Henna Beauty Parlour stands out in the busy marketplace with its dark glass panes and clean frontage sans the ubiquitous tins and bins and grease and grime of the alley. Girls enter and step out with their faces done up and their hearts filled with a million hopes and desires. They arouse no curiosity, no lewd remarks.

The small town accepts the beauty parlour as part of the landscape, an idea that would probably have been foreign to it not many years ago.

It is an attitude that signals change in the hinterlands, that the rest of India, which long stood in stark contrast to our globalised cities, has now committed itself to the race to catch up, and fast. Fashion and beauty, once considered frivolous here, are now accepted pursuits. Parents want their daughters to have the hairstyle of a Madhuri Dixit and the complexion of an Aishwarya Rai. And they are willing to spend on it, even budgeting for it.

And in recent years, beauty parlours have sprung up even in rural areas to cater to the demand. They go by names like Complexion, Shine, Aishwarya, Kajal, Mohini, Looks, Ma Sheetla Durga, Ma Bhawani, Ma Vaibhav Lakshmi, Kashish and Jai Shakti, many of them having opened in the past two or three years — residents here say the first very few beauty parlours came up in 2000 — as home-run businesses before moving to the main market.

“Despite the poverty here, we see big money in this line in the coming days,” said Rashmi of Vaibhavi Beauty Parlour. “That’s why girls and housewives are doing short-term beauty courses from bigger towns like Azamgarh and Gorakhpur.” In Muslim-dominated Azamgarh city alone, a rough estimate puts their number of parlours at 150. Some of them have even turned into training centres.

There is at least one beauty parlour in every small village market that falls on the 110 km, extremely backward stretch from Azamgarh to Gorakhpur.
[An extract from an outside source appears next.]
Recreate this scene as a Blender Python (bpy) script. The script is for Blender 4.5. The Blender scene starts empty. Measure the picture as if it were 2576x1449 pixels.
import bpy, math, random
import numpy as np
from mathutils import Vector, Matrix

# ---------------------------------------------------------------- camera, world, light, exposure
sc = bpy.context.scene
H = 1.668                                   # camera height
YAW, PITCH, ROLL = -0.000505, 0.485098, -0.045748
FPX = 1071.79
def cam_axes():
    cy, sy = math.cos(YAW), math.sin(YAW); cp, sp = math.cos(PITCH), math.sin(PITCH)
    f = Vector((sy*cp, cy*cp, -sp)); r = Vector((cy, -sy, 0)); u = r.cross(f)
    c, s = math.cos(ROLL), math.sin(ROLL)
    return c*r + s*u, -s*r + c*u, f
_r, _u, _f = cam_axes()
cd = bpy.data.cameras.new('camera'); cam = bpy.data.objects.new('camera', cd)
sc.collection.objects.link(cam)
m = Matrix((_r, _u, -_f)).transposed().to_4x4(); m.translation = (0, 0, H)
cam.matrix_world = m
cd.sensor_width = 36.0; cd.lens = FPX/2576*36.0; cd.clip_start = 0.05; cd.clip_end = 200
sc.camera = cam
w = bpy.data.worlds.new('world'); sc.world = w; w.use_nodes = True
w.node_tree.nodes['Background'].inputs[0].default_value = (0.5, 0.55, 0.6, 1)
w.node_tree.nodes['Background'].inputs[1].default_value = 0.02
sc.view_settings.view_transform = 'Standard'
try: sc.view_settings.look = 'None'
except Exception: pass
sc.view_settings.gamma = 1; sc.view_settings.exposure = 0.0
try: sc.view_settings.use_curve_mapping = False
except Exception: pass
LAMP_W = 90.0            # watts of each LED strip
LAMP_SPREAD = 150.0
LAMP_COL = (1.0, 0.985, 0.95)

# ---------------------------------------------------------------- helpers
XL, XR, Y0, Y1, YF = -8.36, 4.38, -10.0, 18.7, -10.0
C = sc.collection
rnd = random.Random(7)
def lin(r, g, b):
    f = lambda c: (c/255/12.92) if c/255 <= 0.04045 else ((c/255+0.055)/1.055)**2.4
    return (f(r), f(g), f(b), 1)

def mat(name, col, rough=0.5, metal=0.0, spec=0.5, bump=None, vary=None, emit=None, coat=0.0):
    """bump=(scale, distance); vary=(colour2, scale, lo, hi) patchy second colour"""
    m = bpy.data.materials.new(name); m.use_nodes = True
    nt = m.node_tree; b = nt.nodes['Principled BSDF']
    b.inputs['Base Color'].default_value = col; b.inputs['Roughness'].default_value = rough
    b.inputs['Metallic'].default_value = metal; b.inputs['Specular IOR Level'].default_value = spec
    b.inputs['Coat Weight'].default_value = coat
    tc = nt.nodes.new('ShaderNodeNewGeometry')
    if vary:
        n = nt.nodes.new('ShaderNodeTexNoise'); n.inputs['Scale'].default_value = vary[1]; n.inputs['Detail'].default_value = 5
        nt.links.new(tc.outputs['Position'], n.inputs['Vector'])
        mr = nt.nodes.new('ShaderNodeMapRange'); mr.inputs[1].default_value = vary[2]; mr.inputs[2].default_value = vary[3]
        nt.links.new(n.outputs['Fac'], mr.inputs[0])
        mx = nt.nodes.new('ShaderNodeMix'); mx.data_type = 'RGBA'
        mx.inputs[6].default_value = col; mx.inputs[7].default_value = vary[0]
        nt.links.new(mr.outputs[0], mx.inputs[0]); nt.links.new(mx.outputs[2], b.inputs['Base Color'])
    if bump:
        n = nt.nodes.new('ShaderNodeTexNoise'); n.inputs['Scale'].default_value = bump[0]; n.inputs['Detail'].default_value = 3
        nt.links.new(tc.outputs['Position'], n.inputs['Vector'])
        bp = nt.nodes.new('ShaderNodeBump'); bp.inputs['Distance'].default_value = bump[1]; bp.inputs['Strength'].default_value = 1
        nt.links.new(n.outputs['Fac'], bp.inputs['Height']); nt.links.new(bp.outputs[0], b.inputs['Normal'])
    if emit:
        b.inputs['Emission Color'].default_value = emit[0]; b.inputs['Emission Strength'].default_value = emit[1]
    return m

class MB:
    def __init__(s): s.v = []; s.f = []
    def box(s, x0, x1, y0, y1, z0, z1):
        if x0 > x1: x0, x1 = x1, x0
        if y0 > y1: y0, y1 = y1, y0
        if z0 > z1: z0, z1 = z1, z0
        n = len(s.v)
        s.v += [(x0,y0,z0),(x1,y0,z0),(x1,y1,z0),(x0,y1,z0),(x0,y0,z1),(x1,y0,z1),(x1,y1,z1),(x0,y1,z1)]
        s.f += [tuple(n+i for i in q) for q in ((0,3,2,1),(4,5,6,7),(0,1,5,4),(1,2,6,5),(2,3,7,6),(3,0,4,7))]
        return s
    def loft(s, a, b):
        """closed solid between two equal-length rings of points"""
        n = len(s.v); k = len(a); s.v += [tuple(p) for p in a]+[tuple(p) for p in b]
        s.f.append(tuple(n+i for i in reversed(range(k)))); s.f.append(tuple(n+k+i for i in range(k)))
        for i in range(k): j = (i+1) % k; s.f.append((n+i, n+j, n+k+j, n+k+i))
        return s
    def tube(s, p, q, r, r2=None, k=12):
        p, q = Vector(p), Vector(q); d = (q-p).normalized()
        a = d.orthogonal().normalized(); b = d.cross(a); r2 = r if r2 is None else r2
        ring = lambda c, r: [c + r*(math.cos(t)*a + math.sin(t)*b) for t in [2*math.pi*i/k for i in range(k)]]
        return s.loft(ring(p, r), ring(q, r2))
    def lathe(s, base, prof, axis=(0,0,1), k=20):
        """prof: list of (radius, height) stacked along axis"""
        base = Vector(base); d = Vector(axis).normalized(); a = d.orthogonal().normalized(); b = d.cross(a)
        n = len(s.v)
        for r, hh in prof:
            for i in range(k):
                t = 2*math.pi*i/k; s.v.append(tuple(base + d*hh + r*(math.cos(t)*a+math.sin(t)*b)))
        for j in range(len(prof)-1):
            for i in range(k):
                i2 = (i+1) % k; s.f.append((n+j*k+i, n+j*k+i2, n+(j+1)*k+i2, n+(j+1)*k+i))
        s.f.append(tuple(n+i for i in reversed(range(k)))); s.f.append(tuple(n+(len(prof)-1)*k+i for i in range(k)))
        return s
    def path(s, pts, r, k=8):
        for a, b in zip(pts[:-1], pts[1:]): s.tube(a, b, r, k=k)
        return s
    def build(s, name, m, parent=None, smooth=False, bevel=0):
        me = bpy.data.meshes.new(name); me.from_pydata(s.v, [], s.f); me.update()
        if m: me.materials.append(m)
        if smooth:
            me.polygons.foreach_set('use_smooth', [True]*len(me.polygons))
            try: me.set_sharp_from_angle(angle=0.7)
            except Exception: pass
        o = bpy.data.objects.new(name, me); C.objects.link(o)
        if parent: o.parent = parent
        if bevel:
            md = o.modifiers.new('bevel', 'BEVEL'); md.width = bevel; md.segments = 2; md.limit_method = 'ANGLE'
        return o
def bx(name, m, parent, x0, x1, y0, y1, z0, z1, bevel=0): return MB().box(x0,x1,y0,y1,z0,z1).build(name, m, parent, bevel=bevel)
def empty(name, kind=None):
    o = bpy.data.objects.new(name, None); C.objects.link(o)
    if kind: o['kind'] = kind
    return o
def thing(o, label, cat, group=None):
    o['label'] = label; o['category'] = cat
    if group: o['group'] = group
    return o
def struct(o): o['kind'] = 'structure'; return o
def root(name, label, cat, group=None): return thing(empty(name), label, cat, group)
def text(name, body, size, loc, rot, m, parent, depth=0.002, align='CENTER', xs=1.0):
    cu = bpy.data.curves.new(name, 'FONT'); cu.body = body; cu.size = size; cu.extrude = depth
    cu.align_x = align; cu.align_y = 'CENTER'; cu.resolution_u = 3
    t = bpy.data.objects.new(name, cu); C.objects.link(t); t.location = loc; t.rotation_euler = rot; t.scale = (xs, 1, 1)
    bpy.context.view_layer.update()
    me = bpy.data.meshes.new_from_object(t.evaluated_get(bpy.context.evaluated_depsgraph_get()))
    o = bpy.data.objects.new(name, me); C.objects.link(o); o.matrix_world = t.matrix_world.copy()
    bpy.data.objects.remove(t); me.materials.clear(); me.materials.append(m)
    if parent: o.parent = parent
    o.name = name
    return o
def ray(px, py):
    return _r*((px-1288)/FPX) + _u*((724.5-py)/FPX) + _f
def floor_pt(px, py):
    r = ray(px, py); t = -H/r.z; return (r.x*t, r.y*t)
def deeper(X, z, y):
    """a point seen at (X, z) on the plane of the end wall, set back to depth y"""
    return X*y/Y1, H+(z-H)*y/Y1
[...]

Mushrooming hand-in-hand with them in the rural belt are the cosmetics shops that cater to the increasing demand for beauty products. Gone are the days when mothers forced their girls to use homemade shampoo of amla and shikakai. Now they want the branded shampoos, the availability of which in small pouches has created a sales revolution.

Barely six months ago Saroj was just another housewife. Her husband ran a telephone booth and a hardware shop near their farm at Raijajpur Chowk on the Azamgarh-Gorakhpur highway. As she had land to build a small room and “nothing to do at home”, she decided to start Kajal Beauty Parlour next to her husband’s shop. “It’s not a market area. There are only lush green fields all around,” said Saroj, who went to Kanpur for training. “Still, I have had some clients already. Women of all age groups come, mostly for eyebrows and a haircut. People who come to the phone booth enquire about the parlour.”

About 35 km away is Gagaha village. Here, Shalini Singh rented a shop to start Sapna Beauty Herbal Parlour about three years ago after training at a parlour in Gorakhpur.

“By and large, I get customers in the 25-40 age group, that too usually for eyebrow plucking and haircuts,” said Singh. “My clients come from the villages and willingly pay Rs 10 for eyebrow pluckings, Rs 20 for a simple haircut and Rs 200 for a facial,” said Singh. “Such is the desire to look good that a health club and a gym will be soon starting in the area.” Cosmetics are locally available, but at times Singh goes to the big towns for large purchases. And while manicures and pedicures are little known, the clients know what they want done with their hair and face.

“Hair tightly tied in two plaits with a big ribbon is passé, girls wants fringes in front with the hair cut short,” said Singh. “Often, they want it to be done like Madhuri Dixit or Bipasha Basu. They want their skin to be like Aishwarya Rai’s and Kareena Kapoor’s.” Bleach and facial are wedding day indulgences — not only for the bride but also others in the family. Even in Azamgarh, most parlours do brisk business in the wedding season. Big parlours charge between Rs 3,000 to Rs 4,000 for the works. A village -side parlour charges from Rs 500 to 1,000.

No doubt, beauty is becoming big business in the interiors. The final confirmation comes from a huge hoarding of Shahnaz Hussain opening a “Signature Saloon” in Faizabad.